Now, on the same theme of fairness. I also agree that it is not fair to force building and business owners to comply with new construction requirements if they are not renovating their business. It's not fair that people are able to make a living of off ADA litigation (other than lawyers) often over seemingly trivial matters. The enforcement of this law doesn't even seem focused on getting the business compliant.

Recently I had a dental office renovate a building. The building currently is not accessible from the exterior. In order to make the bathrooms accessible they would have been forced to do major structural renovations. Here in Canada I am the AHJ when it comes to this. It is common on existing buildings that you make things "reasonably" accessible when renovating an existing building as it is often impossible to have full accessibility. So, instead of a major structural renovation they just needed to add a couple items like grab bars to make this reasonably accessible. We do it this way because it's fair. It's not consistent by any means, but when I look at your system (which I'll admit I do like the consistency of) all I can see is how unfair it is.
 
mjesse said:
It actually does equate to Glenn's humorous statement of being "financially discriminated"
Yes, please do understand I was being cynical (perhaps poorly and insensitively). I just don't understand why the need to feel "discriminated against", like it's a personal attack that one is now owed retributions.

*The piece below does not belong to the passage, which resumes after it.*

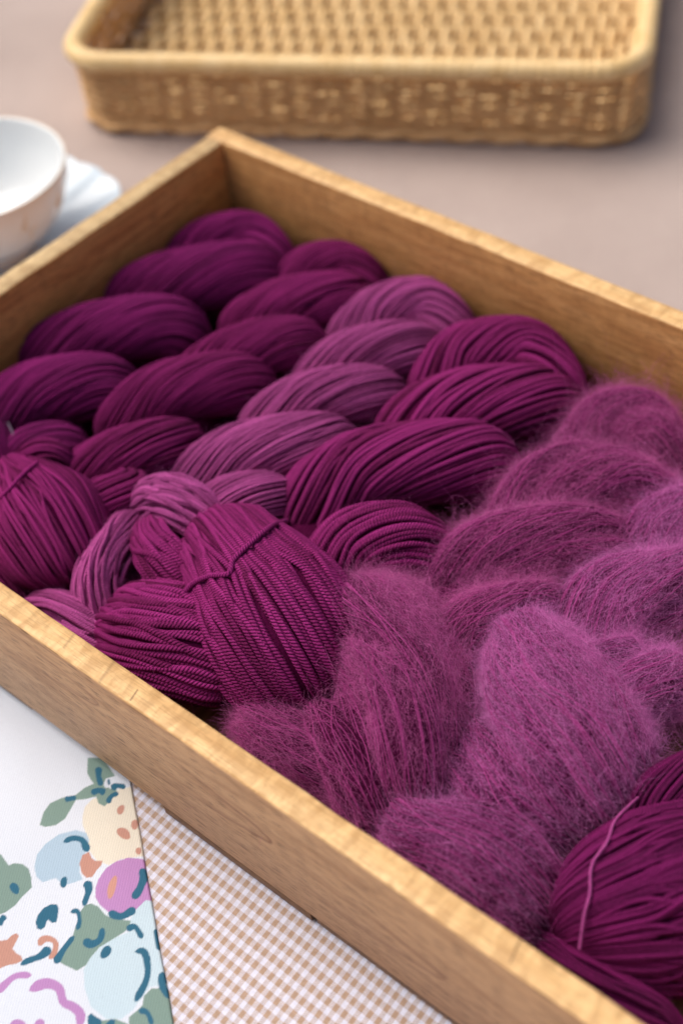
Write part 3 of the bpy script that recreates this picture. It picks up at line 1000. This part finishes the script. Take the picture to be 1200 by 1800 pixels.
# skein 2: ball and tufts
extra(2, "ball_end", [(20, 822, .03, 30), (35, 845, .036, 52), (80, 915, .036, 104), (110, 970, .03, 100), (140, 1040, .015, 70)], d=.0021, twist=.35, seed=1, wander=1.2, layers=2, amp=.028)
extra(2, "loop_end", [(30, 840, .03, 16), (55, 808, .044, 26), (90, 800, .046, 26), (125, 830, .034, 24)], d=.002, twist=.8, seed=2)
extra(2, "loop_end", [(-20, 985, .02, 40), (10, 1020, .02, 52), (45, 1075, .008, 50)], d=.002, twist=.2, seed=3)
strand("tie_strand", SK[2], [(-4, 880, .056), (18, 858, .060), (42, 832, .061), (66, 812, .056)], .0019, M['yarn2'], 2)
# skein 3: tucked through end, flowing band and tail by the front wall
extra(3, "loop_end", [(240, 905, .03, 30), (285, 880, .042, 46), (340, 900, .042, 50), (400, 960, .028, 40)], d=.0022, twist=.5, seed=1, wander=1.2, layers=2, amp=.028)
extra(3, "yarn_band", [(260, 905, .03, 36), (205, 965, .036, 44), (172, 1035, .034, 44), (195, 1120, .02, 46)], d=.0021, twist=.3, seed=2, wander=1.2, layers=2, amp=.028)
extra(3, "loop_end", [(60, 1075, .012, 36), (105, 1085, .026, 46), (160, 1125, .024, 52), (215, 1165, .014, 46)], d=.0021, twist=.9, seed=3)
strand("tie_strand", SK[3], [(110, 1092, .046), (150, 1112, .048), (200, 1106, .044)], .0016, M['yarn3'], 2)
# skein 4: large tied ball, folded loops to its left
extra(4, "ball_end", [(392, 958, .020, 74), (412, 982, .034, 96), (428, 1004, .039, 108), (466, 1060, .038, 137), (505, 1125, .034, 148), (545, 1205, .018, 122), (568, 1255, .006, 84)],
      d=.0027, twist=.25, seed=1, end=(.8, .4), wander=1.0, layers=2, amp=.028)
extra(4, "loop_end", [(240, 1122, .006, 74), (258, 1120, .022, 96), (305, 1130, .030, 104), (370, 1150, .028, 104), (440, 1185, .018, 90)], d=.0028, twist=.3, seed=2, end=(.75, .5), wander=1.1, layers=2, amp=.028)
extra(4, "loop_end", [(268, 925, .026, 30), (272, 958, .040, 40), (303, 1005, .040, 44), (350, 1050, .026, 40)], d=.0027, twist=.5, seed=3, wander=1.1, layers=2, amp=.028)
strand("tie_strand", SK[4], [(326, 1040, .052), (342, 1024, .0565), (370, 1012, .0585), (402, 1008, .060), (410, 985, .061), (440, 955, .060), (478, 924, .056), (505, 915, .048)], .0023, M['yarn4'], 3)
# skein 5: ball and its tail against the front wall
extra(5, "ball_end", [(655, 1055, .020, 72), (668, 1110, .034, 104), (694, 1215, .036, 126), (700, 1325, .032, 120), (690, 1440, .012, 90)], end=(.6, .45), twist=2.3, seed=1, fz=24000, wander=3.2, sparse=.45, radj=.9, amp=.23)
extra(5, "loop_end", [(560, 1250, .02, 40), (600, 1300, .032, 62), (640, 1390, .028, 70), (670, 1480, .012, 56)], twist=.4, seed=2, fz=8000, wander=3.2, sparse=.45, radj=.9, amp=.23)
extra(5, "loop_end", [(420, 1235, .016, 26), (465, 1280, .028, 52), (530, 1335, .026, 66), (600, 1400, .016, 60)], twist=1.1, seed=3, fz=8000, wander=3.2, sparse=.45, radj=.9, amp=.23)
# skein 6: ball and lower loop
extra(6, "ball_end", [(915, 1105, .024, 62), (935, 1160, .037, 92), (975, 1255, .038, 126), (1025, 1360, .033, 126), (1070, 1470, .014, 84)], end=(.65, .45), twist=1.4, seed=1, fz=26000, wander=3.2, sparse=.45, radj=.9, amp=.23)
extra(6, "loop_end", [(690, 1450, .014, 56), (750, 1490, .028, 92), (850, 1520, .032, 104), (930, 1575, .026, 84), (985, 1640, .012, 50)], twist=-.9, seed=2, fz=9000, wander=3.2, sparse=.45, radj=.9, amp=.23)
extra(6, "loop_end", [(820, 1270, .018, 40), (842, 1340, .032, 62), (905, 1425, .034, 70), (1000, 1500, .022, 56)], twist=.5, seed=3, fz=9000, wander=3.2, sparse=.45, radj=.9, amp=.23)
# skein 7: ball, tie and tail
extra(7, "ball_end", [(985, 1640, .020, 70), (1045, 1612, .026, 122), (1130, 1592, .026, 162), (1240, 1572, .024, 168), (1380, 1540, .02, 150)], d=.0020, twist=.2, seed=1, end=(.55, .7), wander=1.2, layers=2, amp=.028)
extra(7, "loop_end", [(940, 1640, .014, 30), (1010, 1705, .024, 44), (1100, 1770, .024, 50), (1200, 1840, .02, 52)], d=.0022, twist=1.2, seed=2)
strand("tie_strand", SK[7], [(1120, 1402, .052), (1082, 1440, .0555), (1066, 1480, .058), (1040, 1520, .0575), (1036, 1570, .0575), (1026, 1610, .0545), (1018, 1668, .048)], 0.0011, M['yarn3'], 2, "paler loose tie strand")

grow_halos()

# ---- inner part of every skein, below the lobes
AX = {1: ((385, 430), (20, 830)), 2: ((575, 478), (120, 960)), 3: ((705, 555), (210, 1040)), 4: ((880, 640), (420, 1080)),
      5: ((1090, 770), (640, 1260)), 6: ((1300, 880), (900, 1330))}
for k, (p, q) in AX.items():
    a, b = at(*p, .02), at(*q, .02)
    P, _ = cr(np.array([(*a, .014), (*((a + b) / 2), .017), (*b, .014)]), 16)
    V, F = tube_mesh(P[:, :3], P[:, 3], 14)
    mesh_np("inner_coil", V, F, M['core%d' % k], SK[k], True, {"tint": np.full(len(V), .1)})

# ================================================================ BASKET
BA = math.radians(28.9)
bf, bn = np.array([math.cos(BA), math.sin(BA), 0]), np.array([-math.sin(BA), math.cos(BA), 0])
BW, BD = 0.356, 0.27
borg = bf * -0.1355 + bn * 0.1135
borg[2] = TZ + .0008
bask = empty("wicker_basket", tuple(borg + bf * BW / 2 + bn * BD / 2), "shallow rectangular wicker tray basket with pale rolled rim behind the box", "basket")


def rrect(n, off, z, rc=.027):
    """closed rounded rectangle in basket axes, grown by off; returns (n,3) and outward normals"""
    ox, off = -.2 * off, .7 * off
    w, d, r = BW + 2 * ox, BD + 2 * off, rc
    segs = [(w - 2 * r, 's'), (math.pi * r / 2, 'c'), (d - 2 * r, 's'), (math.pi * r / 2, 'c')] * 1
    P = []
    tot = 2 * (w - 2 * r) + 2 * (d - 2 * r) + 2 * math.pi * r
    s = np.linspace(0, tot, n, endpoint=False)
    A, B_, C_ = w - 2 * r, d - 2 * r, math.pi * r / 2
    X = np.zeros((n, 2))
    Nn = np.zeros((n, 2))
    for i, q in enumerate(s):
        for side, ln in enumerate((A, B_, A, B_)):
            dirv = [(1, 0), (0, 1), (-1, 0), (0, -1)][side]
            nv = [(0, -1), (1, 0), (0, 1), (-1, 0)][side]
            st = [(r, 0), (w, r), (w - r, d), (0, d - r)][side]
            if q <= ln:
                X[i] = (st[0] + dirv[0] * q, st[1] + dirv[1] * q)
                Nn[i] = nv
                break
            q -= ln
            if q <= C_:
                a = q / r
                cx = st[0] + dirv[0] * ln - nv[0] * r
                cy = st[1] + dirv[1] * ln - nv[1] * r
                ca, sa = math.cos(a), math.sin(a)
                nn = (nv[0] * ca + dirv[0] * sa, nv[1] * ca + dirv[1] * sa)
                X[i] = (cx + nn[0] * r, cy + nn[1] * r)
                Nn[i] = nn
                break
            q -= C_
    W3 = borg + (X[:, :1] - ox) * bf + (X[:, 1:] - off) * bn
    W3[:, 2] = borg[2] + z
    return W3, Nn[:, :1] * bf + Nn[:, 1:] * bn, tot


def closed_tube(P, rad, ring):
    m = len(P)
    T = unit(np.roll(P, -1, 0) - np.roll(P, 1, 0))
    up = np.array([0, 0, 1.0])
    N = unit(up - T * (T @ up)[:, None])
    B = np.cross(T, N)
    a = np.linspace(0, 2 * math.pi, ring, endpoint=False)
    R = np.asarray(rad, float) * np.ones((m, ring)) if np.ndim(rad) != 2 else rad
    V = P[:, None] + R[..., None] * (np.cos(a)[None, :, None] * N[:, None] + np.sin(a)[None, :, None] * B[:, None])
    i = np.arange(m)[:, None]
    j = np.arange(ring)[None]
    F = np.stack([i * ring + j, i * ring + (j + 1) % ring, ((i + 1) % m) * ring + (j + 1) % ring, ((i + 1) % m) * ring + j], -1).reshape(-1, 4)
    return V.reshape(-1, 3), F


BH = 0.052
NST = 74
rows = 13
for r_ in range(rows):
    z = .0055 + r_ * .0031
    off = .010 * z / BH
    P, Nn, tot = rrect(NST * 8, off, z)
    ph = np.arange(NST * 8) / 8.0 * math.pi + (r_ % 2) * math.pi
    wr = np.random.default_rng(r_)
    P = P + Nn * (.0011 * np.sin(ph) + wr.normal(0, .0002, len(P)))[:, None]
    P[:, 2] += .0005 * np.sin(ph * .37 + r_)
    V, F = closed_tube(P, .00155 * np.ones((len(P), 6)) * wr.uniform(.9, 1.08), 6)
    mesh_np("weaver", V, F, M['wicker'], bask)
Pb, Nb, _ = rrect(NST, 0, .003)
Pt, Nt, _ = rrect(NST, .010, BH - .004)
base_st = None
for i in range(NST):
    X = np.linspace(Pb[i] - Nb[i] * .0016, Pt[i] - Nt[i] * .0016, 5)
    V, F = tube_mesh(X, np.full(5, .0017), 6)
    mesh_np("stake", V, F, M['wicker'], bask)
# rim: a thick roll wrapped with cane
P, Nn, tot = rrect(1500, .0105, BH)
a = np.linspace(0, 2 * math.pi, 14, endpoint=False)
tt = np.arange(1500) / 1500.0 * 230
Rr = .0060 + .0004 * np.abs(np.sin(math.pi * (tt[:, None] + a[None] / (2 * math.pi)))) + np.random.default_rng(3).normal(0, .00012, (1500, 1))
V, F = closed_tube(P, Rr, 14)
mesh_np("rim", V, F, M['wicker_rim'], bask)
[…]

New construction...sure...those are the rules and you can investigate the expense of starting your business...before starting your business. That's cool, and I support that. Existing...that's like forcing every car without an airbag to get off the road or be retrofitted. I don't support that.
 
tmurray said:
I walk on to a job site and require an accessible urinal in a otherwise accessible men's washroom. The contractor looks at me like I have two heads and says; " how is someone who is in a wheelchair going to stand up to use a urinal?". They say this because they don't "get it". Not everyone in a wheelchair is unable to stand.
I beleive the international symbol of accessibility creates this image with most people, its posted infront of the business. It's amazing when I request a counter height to be lowered or cut back that the person's mine thinks wheelchair person right off the bat.

"Why can't the counter stick out 18" beyond the wall?

"Sir, it's a hazard to a person that's blind!"